Rob Marris (Wolverhampton, South-West) (Lab): I would like a slightly greater explanation from the Financial Secretary as I am not sure that I followed it. I thought that the amendment was designed to protect betting agencies or companies that are below the VAT threshold, but the VAT threshold is well below the 2.5 per cent. levy referred to in clause 10, which we have not yet come to. I may have misunderstood the amendment, but my understanding is that, if it goes through, someone running a betting operation below the VAT threshold will pay only 2.5 per cent. tax. If that is the case, it is far too low.
John Healey: Levying VAT, rather than general gaming duty, has two consequences. First, those small bookmakers who are not registered for VAT will have to register. We estimate that there will be around 200 of those. There are approximately 500 to 800 small bookmakers’ premises that belong to bookmakers who fall below the VAT threshold. They will be affected by clause 9 if we do not amend it, because they will not be able to levy VAT and will therefore have to charge the general betting duty, which is not our intention. They would, in effect, be penalised. While the general betting duty is levied at a rate of 15 per cent., the effective rate of VAT is around 12 per cent.
Amendment agreed to.
Question proposed, That the clause, as amended, stand part of the Bill.
Mr. Goodman: As the Minister said in view of the amendment, the Government are attempting, as a result of the European Court judgment—the Financial Secretary did not refer to that—to separate out general betting duties and VAT. This is clearly something that has to be done in the light of the judgment. Unless some point is raised in this debate that would make us want to look at this clause again, we have no intention of opposing it.
John Healey: I welcome the intention of the hon. Member for Wycombe (Mr. Goodman) not to oppose this clause. I hope that the Committee will allow it to stand part of the Bill.

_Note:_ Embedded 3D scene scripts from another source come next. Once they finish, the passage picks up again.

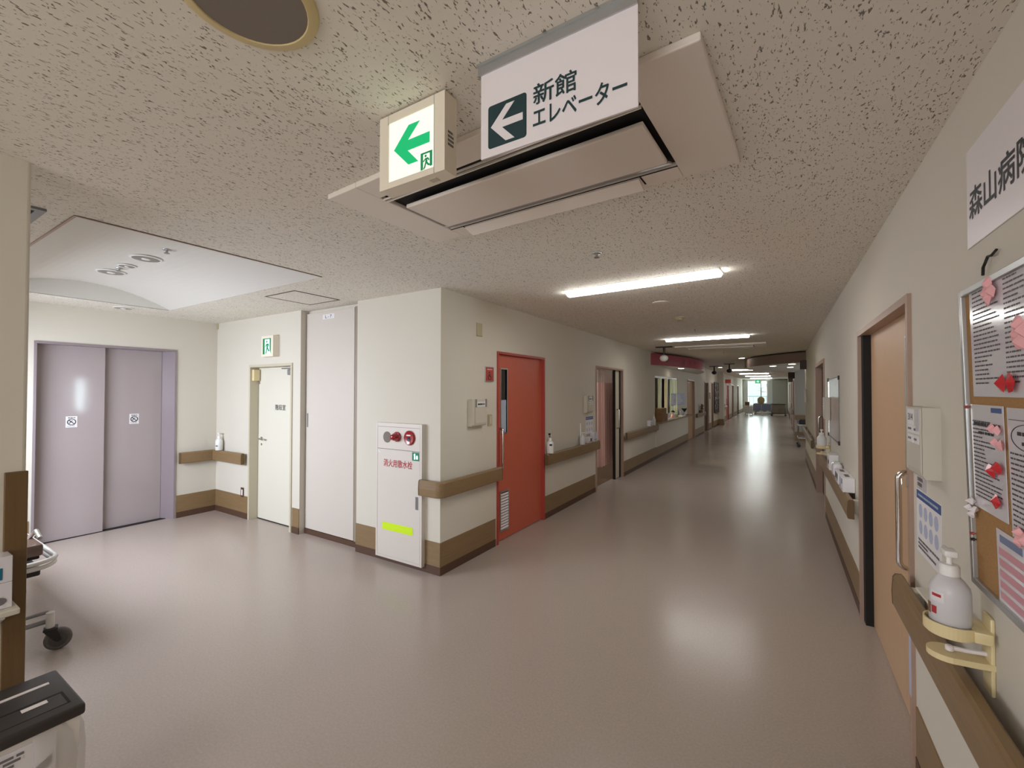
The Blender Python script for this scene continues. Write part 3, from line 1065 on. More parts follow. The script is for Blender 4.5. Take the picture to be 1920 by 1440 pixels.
s0 = sprinkler('small sprinkler head on the ceiling nearest the big air conditioner', -1.02, 2.705)
dup(s0, (-1.058, 6.767, H), 0, 'small sprinkler head before the second lit tube')
dup(s0, (-1.107, 11.09, H), 0, 'small sprinkler head past the smaller air conditioner')
dup(s0, (-3.97, 1.425, H + 0.17), 0, 'sprinkler head in the lobby vault, at its right end')
dup(s0, (-4.93, 1.425, H + 0.17), 0, 'sprinkler head in the lobby vault, between the round lights')
dsc = simple('ceiling_speaker', MB().lathe((0, 0, 0), [(0.085, -0.0002), (0.083, -0.006), (0.07, -0.009), (0.01, -0.010)], 28), [ACW],
             'small flat round ceiling speaker just past the nearest lit tube', 'speaker', (-1.03, 4.55, H), smooth=True)
sd = thing('smoke_detector', 'smoke detector on the ceiling between the two near lit tubes', 'smoke detector', (-1.044, 5.58, H))
MB().lathe((0, 0, 0), [(0.062, -0.0002), (0.062, -0.012), (0.058, -0.015)], 24).build('base', [CREAMF], sd, True)
MB().lathe((0, 0, 0), [(0.045, -0.015), (0.042, -0.036), (0.030, -0.046), (0.01, -0.047)], 24).build('sensor_head', [BEIGEP], sd, True)

# lobby ceiling: hatch, grille, downlights
ht = thing('ceiling_hatch', 'square access hatch in the lobby ceiling by the stair door', 'hatch', (-3.955, 2.525, H))
mb = MB()
for a, b, c_, d in ((-0.242, 0.242, -0.238, -0.226), (-0.242, 0.242, 0.226, 0.238), (-0.242, -0.230, -0.226, 0.226), (0.230, 0.242, -0.226, 0.226)):
    mb.box(a, b, c_, d, -0.004, 0)
mb.build('frame', [KICK], ht)
MB().box(-0.228, 0.228, -0.224, 0.224, -0.002, 0).build('lid', [CEIL], ht)
gr = thing('ceiling_grille', 'ventilation grille in the ceiling behind the wall end at left', 'grille', (-3.36, 0.36, H))
mb = MB()
for a, b, c_, d in ((-0.255, 0.255, -0.255, -0.22), (-0.255, 0.255, 0.22, 0.255), (-0.255, -0.22, -0.22, 0.22), (0.22, 0.255, -0.22, 0.22)):
    mb.box(a, b, c_, d, -0.012, 0)
mb.build('frame', [GREYP], gr)
mb = MB()
for i in range(10):
    mb.box(-0.22, 0.22, -0.21 + i * 0.044, -0.19 + i * 0.044, -0.010, -0.004)
mb.build('slats', [ACG], gr)
MB().box(-0.22, 0.22, -0.22, 0.22, -0.003, -0.001).build('cavity', [DARK], gr)


def downlight(label, x, y, z, r, lit=False, group=None):
    t = thing('downlight', label, 'downlight', (x, y, z), 0, group)
    MB().lathe((0, 0, 0), [(r, -0.0002), (r, -0.006), (r * 0.86, -0.009), (r * 0.84, -0.004)], 28).build('trim_ring', [WHITEP], t, True)
    MB().lathe((0, 0, 0), [(r * 0.84, -0.0088), (r * 0.5, -0.0052), (r * 0.1, -0.005)], 28).build('reflector', [DOWN if lit else STEEL], t, True)
    if not lit:
        MB().lathe((0, 0, 0), [(r * 0.30, -0.005), (r * 0.26, -0.012), (r * 0.10, -0.016)], 16).build('bulb', [WHITEP], t, True)
    return t


downlight('round unlit downlight in the lobby vault, nearer of the two', -4.36, 1.425, H + 0.168, 0.105)
downlight('round unlit downlight in the lobby vault, farther of the two', -5.13, 1.425, H + 0.168, 0.105)
downlight('small round fitting in the lobby vault between the downlights', -4.76, 1.425, H + 0.168, 0.062)
downlight('round unlit downlight in the flat lobby ceiling above the elevator', -6.10, 1.80, H, 0.09)
dl0 = downlight('lit downlight on the ceiling beside the taupe soffit', -0.90, 13.3, H, 0.085, True)
for x, y, z, lb in ((-1.96, 18.2, H, 'lit downlight on the left, past the red soffit'), (-0.17, 12.83, 2.24, 'lit downlight under the taupe soffit, farthest from the right wall'),
                    (0.221, 12.06, 2.24, 'lit downlight under the taupe soffit, nearest to the camera'), (0.214, 13.63, 2.24, 'lit downlight under the taupe soffit, close to the right wall, farther one')):
    dup(dl0, (x, y, z), 0, lb)


# curved soffits either side of the nurse station
def soffit(name, label, xw, y0, y1, sag, z0, z1, fascia, rz_sign):
    n = 28
    half = (y1 - y0) / 2
    R_ = (half * half + sag * sag) / (2 * sag)
    ym = (y0 + y1) / 2
    poly = [(xw, y0)]
    a0 = math.asin(half / R_)
    for k in range(n + 1):
        a = -a0 + 2 * a0 * k / n
        poly.append((xw + rz_sign * (R_ * math.cos(a) - (R_ - sag)), ym + R_ * math.sin(a)))
    poly = poly[1:]
    s = thing(name, label, 'soffit', (0, 0, 0), 0, kind='structure')
    MB().prism(poly, z0 + 0.004, z1, 0, 'xy').build('fascia', [fascia], s, True)
    MB().prism([(x, y) for x, y in poly], z0, z0 + 0.004, 0, 'xy').build('underside', [PLASTER], s)
    return s, poly


so, poly = soffit('trim_4', 'curved crimson soffit with lettering over the nurse station counter', XL, 10.08, 16.5, 0.60, 2.19, 2.46, REDSOF, 1)
mb = MB()
for k in range(4):
    pass
lit = dup(dl0, (-2.20, 11.9, 2.19), 0, 'lit downlight in the underside of the crimson soffit')
# lettering on the crimson curve: one plate of characters per short chord
chars = 'ナースステーション'
for i, ch in enumerate(chars):
    yy = 10.75 + i * 0.42
    ym_, half_ = 13.29, 3.21
    R_ = (half_ ** 2 + 0.60 ** 2) / (2 * 0.60)
    dx = math.sqrt(max(0, R_ ** 2 - (yy - ym_) ** 2)) - (R_ - 0.60)
    ang = math.atan2(yy - ym_, R_)
    t_ = text(so, 'lettering', ch, -0.10, 0.10, 2.27, 2.38 if ch != 'ー' else 2.285, -0.012, DARKRED, 0.02)
    if ch == 'ー':
        for v in t_.data.vertices:
            v.co.z += 0.05
    t_.location = (XL + dx, yy, 0)
    t_.rotation_euler = (0, 0, PI / 2 + ang)
soffit('trim_5', 'curved taupe soffit on the right, opposite the nurse station', XR, 11.6, 16.95, 1.36, 2.24, 2.47, BROWNSOF, -1)


# dark ceiling cameras
def ceiling_camera(label, x, y, rz=0.0):
    t = thing('ceiling_camera', label, 'camera', (x, y, H), rz, 'ceiling cameras')
    mb = MB()
    mb.box(-0.16, 0.16, -0.05, 0.05, -0.02, 0, bev=0.004)
    mb.tube([(0, 0, -0.02), (0, 0, -0.19)], 0.022, 10)
    mb.build('bracket', [BLACK], t)
    mb = MB()
    mb.lathe((0, 0, 0), [(0.03, -0.17), (0.075, -0.20), (0.085, -0.235), (0.07, -0.275), (0.03, -0.30)], 18)
    mb.build('camera_body', [BLACK], t, True)
    return t


c0 = ceiling_camera('dark ceiling mount hanging in front of the crimson soffit', -2.016, 9.13)
# the nearest one carries a pale body
for ch in c0.children:
    if ch.name.startswith('camera_body'):
        ch.data = ch.data.copy()
        ch.data.materials[0] = WHITEP
c1 = ceiling_camera('dark ceiling camera on the left, past the nurse station', -2.05, 17.2)
dup(c1, (-1.44, 15.9, H), 0, 'dark ceiling camera nearest the taupe soffit')

# exit sign at the far end
fe = thing('exit_sign', 'small green exit sign hanging before the far window', 'exit sign', (-1.53, 35.2, H))
MB().box(-0.03, 0.30, 0, 0.06, -0.36, -0.10).build('housing', [HOUSING], fe)
MB().box(0.13, 0.14, 0.02, 0.04, -0.10, 0).build('hanger', [ALU], fe)
MB().box(-0.01, 0.28, -0.004, 0, -0.34, -0.12).build('lit_face', [EXITG], fe)
mb = MB()
mb.prism([(0.02 + 0.24 * (1 - u) * 1.0, -0.33 + 0.2 * v) for u, v in ARROW], -0.006, -0.004)
mb.build('arrow', [EXITM], fe)

# wall exit sign above the stair door
we = thing('exit_sign', 'green running-man exit sign on the wall above the stair door', 'exit sign', (-5.235, YH, 1.995), RZN)
mb = MB()
for a, b, c_, d in ((0, 0.03, 0, 0.245), (0.20, 0.245, 0, 0.245), (0.03, 0.20, 0, 0.03), (0.03, 0.20, 0.215, 0.245)):
    mb.box(a, b, -0.075, -0.063, c_, d)
mb.box(0, 0.245, -0.063, 0, 0, 0.245)
mb.build('housing', [HOUSING], we)
MB().box(0.03, 0.20, -0.072, -0.063, 0.03, 0.215).build('lit_face', [EXITGD], we)
mb = MB()
mb.face([(0.068, -0.0726, 0.032), (0.195, -0.0726, 0.032), (0.170, -0.0726, 0.08), (0.168, -0.0726, 0.205), (0.068, -0.0726, 0.205)])
mb.build('door_symbol', [EXITM], we)
mb = MB()
running_man(mb, 0.055, 0.19, 0.032, 0.20, -0.0732, 0)
mb.build('running_man', [EXITGD], we)

# ================================================================== HANDRAILS
def rail_profile(flip=1):
    # (depth, z) outline of the rail board, depth negative = towards the room
    return [(-0.036, 0.682), (-0.070, 0.682), (-0.076, 0.690), (-0.078, 0.745), (-0.074, 0.805), (-0.066, 0.818), (-0.046, 0.820), (-0.038, 0.812)]


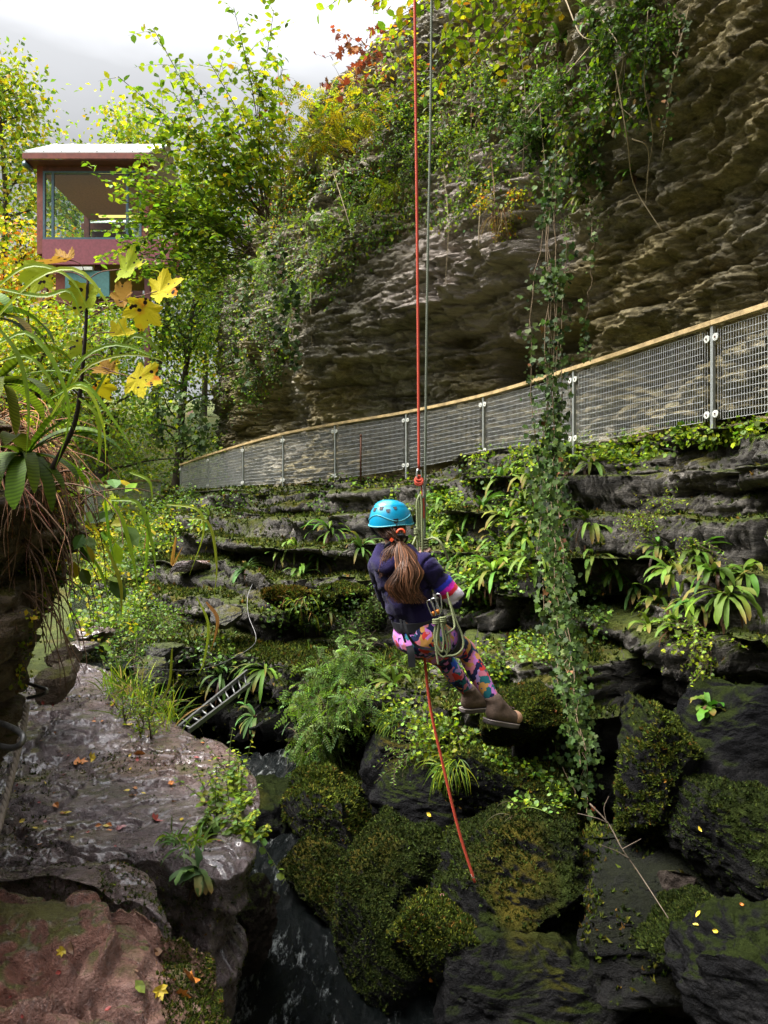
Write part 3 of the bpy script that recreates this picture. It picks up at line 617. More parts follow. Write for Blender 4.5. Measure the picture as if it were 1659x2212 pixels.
# ================================================================== LIGHT AND CAMERA
SUN_EL, SUN_AZ = 59, -94        # azimuth from +Y towards +X
world = bpy.data.worlds.new('World'); SC.world = world; world.use_nodes = True
k = NT(world.node_tree); bg = world.node_tree.nodes['Background']
sky = k.n('TexSky', sky_type='NISHITA'); sky.sun_disc = False; sky.sun_elevation = rad(SUN_EL); sky.sun_rotation = rad(SUN_AZ)
hs = k.n('HueSaturation'); hs.inputs['Saturation'].default_value = .10; k.l(sky.outputs[0], hs.inputs['Color'])
gz = k.n('SeparateXYZ'); k.l(k.n('TexCoord').outputs['Generated'], gz.inputs[0])      # overcast: the zenith is much brighter than the low sky
cl_ = k.noise(k.mapping(k.n('TexCoord').outputs['Generated'], (1, 1, 2.5)), 2.2, 5, .55)
ov = k.ramp(k.math('ADD', gz.outputs['Z'], k.math('MULTIPLY', k.math('SUBTRACT', cl_, .5), .12)), [(0, (.17, .17, .17)), (.36, (.15, .15, .15)), (.50, (.30, .30, .30)), (.66, (1.1, 1.1, 1.1)), (.85, (2.3, 2.3, 2.3))])
k.l(k.mix(1.0, hs.outputs[0], ov, 'MULTIPLY'), bg.inputs['Color']); bg.inputs['Strength'].default_value = .15
sd = bpy.data.lights.new('sun', 'SUN'); sd.energy = 2.0; sd.angle = rad(32); sd.color = (1, .96, .88)
so_ = bpy.data.objects.new('sun', sd); COL.objects.link(so_)
dirv = Vector((math.sin(rad(SUN_AZ)) * math.cos(rad(SUN_EL)), math.cos(rad(SUN_AZ)) * math.cos(rad(SUN_EL)), math.sin(rad(SUN_EL))))
so_.rotation_euler = dirv.to_track_quat('Z', 'Y').to_euler(); so_.location = (-20, 10, 40)
cd = bpy.data.cameras.new('camera'); cam = bpy.data.objects.new('camera', cd); COL.objects.link(cam)
cam.location = (0, 0, 0); cam.rotation_euler = (rad(90), 0, 0); cd.sensor_fit = 'VERTICAL'; cd.sensor_height = 36; cd.lens = 36 * FPX / 2212.0
cd.clip_start = .05; cd.clip_end = 2000; SC.camera = cam
SC.view_settings.view_transform = 'Standard'; SC.view_settings.look = 'None'; SC.view_settings.gamma = 1; SC.view_settings.exposure = 2.15
SC.cycles.max_bounces = 8; SC.cycles.transparent_max_bounces = 8
# ================================================================== PLANTS
ALLC = Caster(); ALLC.b = cliffC.b + ledgeC.b + groundC.b + bankC.b + slabC.b
M_leaf = leaf_mat('leaf', .40); M_leafs = leaf_mat('glossy_leaf', .28, .55, .15); M_moss = leaf_mat('moss_tuft', .15, .85, .1)
M_wood = vcol_mat('bark', .85, .2, .5)
DK, MD, BR = (.022, .048, .012), (.058, .118, .016), (.145, .235, .018)
YG, YE, OR, RE, PB = (.30, .36, .018), (.58, .44, .02), (.48, .16, .02), (.22, .045, .025), (.14, .235, .060)
IV = (.048, .082, .020)
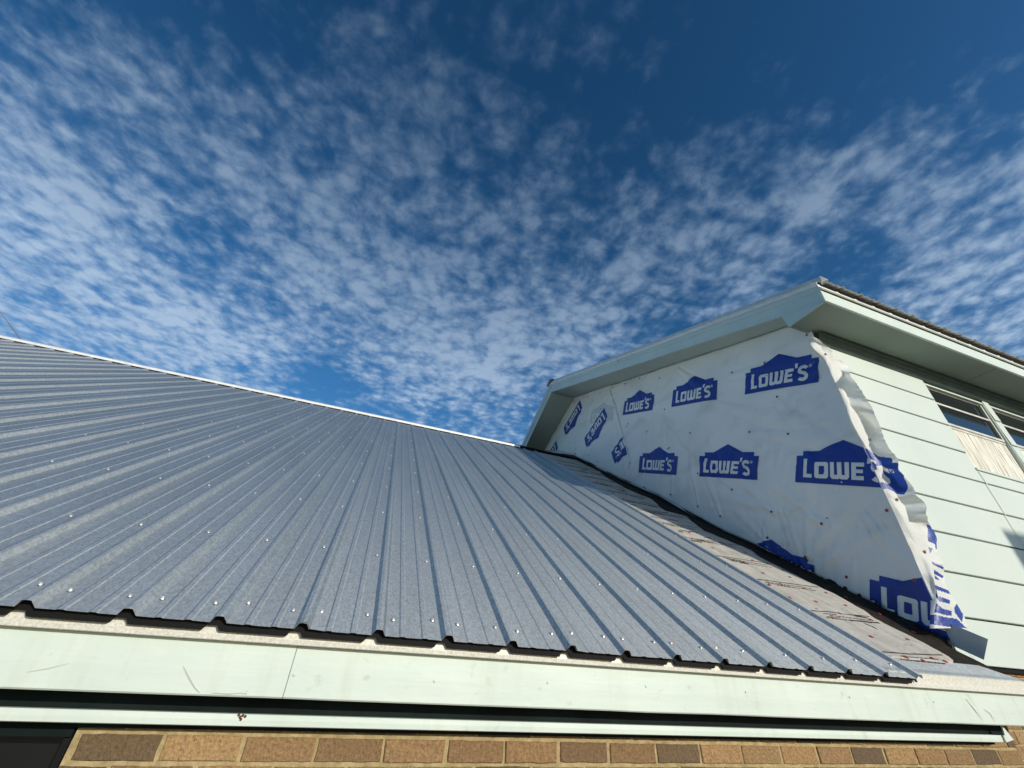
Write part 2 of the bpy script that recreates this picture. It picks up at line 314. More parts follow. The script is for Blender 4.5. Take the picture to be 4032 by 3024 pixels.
# fascia board: two boards with a butt joint
bm = bmesh.new()
def fasc(x0, x1, dy=0.0):
    n = 24; rows = []
    for i in range(n + 1):
        x = x0 + (x1 - x0) * i / n; y = 1.650 + dy + .0012 * nz(x * 2.2, 3); t = TILT(x)
        zb = -.130 + t + .0015 * nz(x * 3, 8)
        rows.append([(x, 1.700, .045 + t), (x, y, .045 + t), (x, y, -.02 + t), (x, y - .001 + .0015 * nz(x * 4, 1), -.07 + t), (x, y, zb + .004), (x, y + .004, zb), (x, 1.697, zb), (x, 1.700, .045 + t)])
    extr(bm, None, rows)
fasc(-9.0, -.1065); fasc(-.105, 3.62, .0015)
part('fascia', bm, M['mint'], BW)
# paint drips / nail heads on the fascia
bm = bmesh.new()
for x, z in ((-.092, -.072), (.335, -.070), (.738, -.057), (1.144, -.052), (1.62, -.052), (2.2, -.05), (2.75, -.050)):
    bm = bmesh.new(); bmesh.ops.create_uvsphere(bm, u_segments=8, v_segments=6, radius=.0045, matrix=Matrix.Translation((x, 1.6500, z + TILT(x))) @ Matrix.Scale(.45, 4, (0, 1, 0))); part('nail_head', bm, M['mint'], BW, True)
# scuffs scratched into the paint
M['scuff'] = mat('scuff_mark', (.46, .49, .42), .7)
def stroke(bm_, pts, w, off=(0, 0, 0), axis='xz', Y=1.6475):
    prev = None; bm = bmesh.new()
    for i, (x, z) in enumerate(pts):
        t = i / (len(pts) - 1); ww = w * (0.35 + 1.3 * math.sin(math.pi * min(1, t + .1)))
        if i < len(pts) - 1: d = Vector((pts[i+1][0] - x, pts[i+1][1] - z)).normalized()
        nn = Vector((-d.y, d.x)) * ww * .5
        cur = (bm.verts.new((x + nn.x, Y, z + nn.y)), bm.verts.new((x - nn.x, Y, z - nn.y)))
        if prev: bm.faces.new((prev[0], prev[1], cur[1], cur[0]))
        prev = cur
    part('scuff', bm, M['scuff'], BW)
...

Question put and agreed to.
Clause 9, as amended, ordered to stand part ofthe Bill.

Clause 10

Rates of gaming duty
Question proposed, That the clause stand part ofthe Bill.
John Healey: We move on here to gaming duty and gaming duty bands. Clause 10 will increase the gaming duty bands in line with inflation for accounting periods starting on, or after, 1 April 2006. Increasing the value of the duty bands in line with inflation ensures that the real value of the thresholds above which the casino operator is liable to pay the higher rate of tax are maintained.
9.15 am
The industry acknowledges the international nature of the remote gaming industry and recognises that it raises difficult issues for taxation. Nevertheless, the Government will continue the work with the industry over the coming months to consider the shape and rate of a valid tax regime for remote gaming. It is not an easy issue. There are many factors influencing the decision by remote gaming operators about where to locate. It is not clear that the rate of remote gaming duty will be the decisive factor. There may not be a tax solution to the aspiration of bringing remote gaming operators onshore into the United Kingdom and therefore under UK jurisdiction for social regulation purposes.
The decision to delay an announcement resulting from the Budget 2006 on the remote gaming system and bands has been warmly welcomed by the Remote Gambling Association. Officials and I met members of the Remote Gambling Association before the Budget and shall continue meeting them to discuss the implications of this issue. Clause 10 therefore revalorises the existing duty bandings. That is in accordance with the industry expectation and has been the practice of the Government in recent years. I commend the clause to the Committee.